I shift upon the river-scoured stone, witness to the last great age of ice, when the decaying continental ice sheets unleashed world-shaking floods on this stretch of river, and cut across and down into the incredibly ancient metamorphic rock that jaggedly breaks upon the earth’s surface here. The cold rises up from the frozen river’s surface. I check to make sure my little son—tomorrow is his tenth month birthday—is warm, his face turned inwards to my chest, snuggled and asleep for now. Later, by the lively river rapids further down he will wake back up and take in the mighty beauty, but at the moment he sleeps against me, warm and peaceful. There are no other humans in sight from here. At points along the river, outside of the Park Service domains, mansions of the rich leer down, but from where we are standing they are invisible, cloaked by hill and stone and tree.

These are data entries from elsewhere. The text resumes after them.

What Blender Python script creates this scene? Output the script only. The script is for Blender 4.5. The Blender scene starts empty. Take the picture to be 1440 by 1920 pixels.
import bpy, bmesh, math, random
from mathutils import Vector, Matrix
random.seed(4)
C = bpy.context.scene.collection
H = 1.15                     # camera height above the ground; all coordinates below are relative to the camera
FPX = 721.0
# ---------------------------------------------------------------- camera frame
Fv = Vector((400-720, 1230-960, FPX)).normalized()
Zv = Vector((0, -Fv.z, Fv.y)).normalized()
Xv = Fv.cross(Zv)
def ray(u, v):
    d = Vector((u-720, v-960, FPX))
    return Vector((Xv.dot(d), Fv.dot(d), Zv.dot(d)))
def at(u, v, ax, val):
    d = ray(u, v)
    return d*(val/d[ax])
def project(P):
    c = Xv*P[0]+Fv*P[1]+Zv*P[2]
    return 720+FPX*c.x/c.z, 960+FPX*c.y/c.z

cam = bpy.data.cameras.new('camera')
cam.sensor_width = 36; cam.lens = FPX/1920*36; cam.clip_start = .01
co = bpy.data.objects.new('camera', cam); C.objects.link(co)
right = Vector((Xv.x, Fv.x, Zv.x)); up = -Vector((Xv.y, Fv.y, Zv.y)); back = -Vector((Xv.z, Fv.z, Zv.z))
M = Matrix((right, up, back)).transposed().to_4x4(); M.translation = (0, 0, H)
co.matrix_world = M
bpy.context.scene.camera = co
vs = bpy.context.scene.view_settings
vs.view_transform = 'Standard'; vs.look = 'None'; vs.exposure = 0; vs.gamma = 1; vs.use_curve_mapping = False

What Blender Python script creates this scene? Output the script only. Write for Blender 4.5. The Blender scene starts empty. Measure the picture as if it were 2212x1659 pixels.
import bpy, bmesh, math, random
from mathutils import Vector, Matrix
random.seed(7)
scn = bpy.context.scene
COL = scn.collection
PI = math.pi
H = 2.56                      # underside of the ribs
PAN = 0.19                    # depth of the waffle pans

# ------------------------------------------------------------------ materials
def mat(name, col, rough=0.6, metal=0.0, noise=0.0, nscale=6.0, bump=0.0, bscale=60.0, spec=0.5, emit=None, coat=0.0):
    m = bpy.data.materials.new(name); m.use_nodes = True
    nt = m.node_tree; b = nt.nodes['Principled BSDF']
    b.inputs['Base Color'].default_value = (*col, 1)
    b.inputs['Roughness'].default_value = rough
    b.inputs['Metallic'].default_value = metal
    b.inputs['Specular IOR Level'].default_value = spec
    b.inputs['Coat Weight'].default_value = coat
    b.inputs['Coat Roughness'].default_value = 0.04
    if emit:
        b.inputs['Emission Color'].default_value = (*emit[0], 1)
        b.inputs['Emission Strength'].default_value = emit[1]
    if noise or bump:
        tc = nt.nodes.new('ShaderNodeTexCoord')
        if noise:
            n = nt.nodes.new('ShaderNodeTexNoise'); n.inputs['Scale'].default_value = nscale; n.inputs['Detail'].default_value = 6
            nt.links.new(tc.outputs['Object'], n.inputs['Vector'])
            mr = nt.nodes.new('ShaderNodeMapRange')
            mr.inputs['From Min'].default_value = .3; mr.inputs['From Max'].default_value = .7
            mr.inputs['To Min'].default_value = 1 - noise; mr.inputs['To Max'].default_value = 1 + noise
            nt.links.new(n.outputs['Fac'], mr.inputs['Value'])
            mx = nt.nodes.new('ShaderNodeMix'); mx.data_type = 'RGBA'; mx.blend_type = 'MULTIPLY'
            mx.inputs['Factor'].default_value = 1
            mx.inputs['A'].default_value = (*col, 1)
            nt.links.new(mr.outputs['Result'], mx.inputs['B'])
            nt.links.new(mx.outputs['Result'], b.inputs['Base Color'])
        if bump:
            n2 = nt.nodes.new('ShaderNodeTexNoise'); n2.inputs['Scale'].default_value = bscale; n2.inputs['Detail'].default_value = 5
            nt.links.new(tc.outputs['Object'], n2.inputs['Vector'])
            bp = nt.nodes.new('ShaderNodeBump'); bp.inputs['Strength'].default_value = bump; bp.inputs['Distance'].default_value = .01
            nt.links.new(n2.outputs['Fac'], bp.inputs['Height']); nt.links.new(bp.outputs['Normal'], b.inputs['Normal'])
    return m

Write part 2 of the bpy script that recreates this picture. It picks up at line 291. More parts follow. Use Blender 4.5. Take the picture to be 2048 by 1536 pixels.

For a moment I think of the halls of power downstream. The river’s waters will flow past them soon, but they will pay the halls and the mighty men and women and the monuments and the sprawling buildings and high-rises no heed. I think: one day, perhaps soon, perhaps in the far distant future if the Eschaton tarries, the monuments will crumble, the detritus of empire will accumulate out in the Potomac’s outflow into the Chesapeake. The river will still be here. The ice will spread across the river, the vultures will gather and enact their age-old somber and joyous dance, turning death back into life. Perhaps the ravens and bears will have come down from the mountains by then, adding their gronks to the cold air, their tracks over the snow. The works of men will perish, thank God. There is a strange comfort in the thought, and comfort in our sharing in this moment and space of the wild, the sublime and the beautiful, so close to so much that is not beautiful, that is destructive and terrible and which lays waste to the earth, to the soul, to the good. I cannot dislodge the systems and powers downstream, and I do not love to think that my son will inherit a world marked by the same or similar ones. I do not know what the ecologies and landscapes that I love and that I hope he will love, too, will be like in ten or twenty years. But while nothing is certain, I am hopeful that places like this, moments like this, will remain, that one day he can stand above a frozen river in the depths of January, perhaps with a germ of memory of this very day, and breath in the wild, feel the charge of—yes—holiness, of the grandeur of God, and the impermanence of the works of man, good and bad, and listen to the silence of the ice, the faint rustle of the river oats, the power of the river in motion, and to be present in it.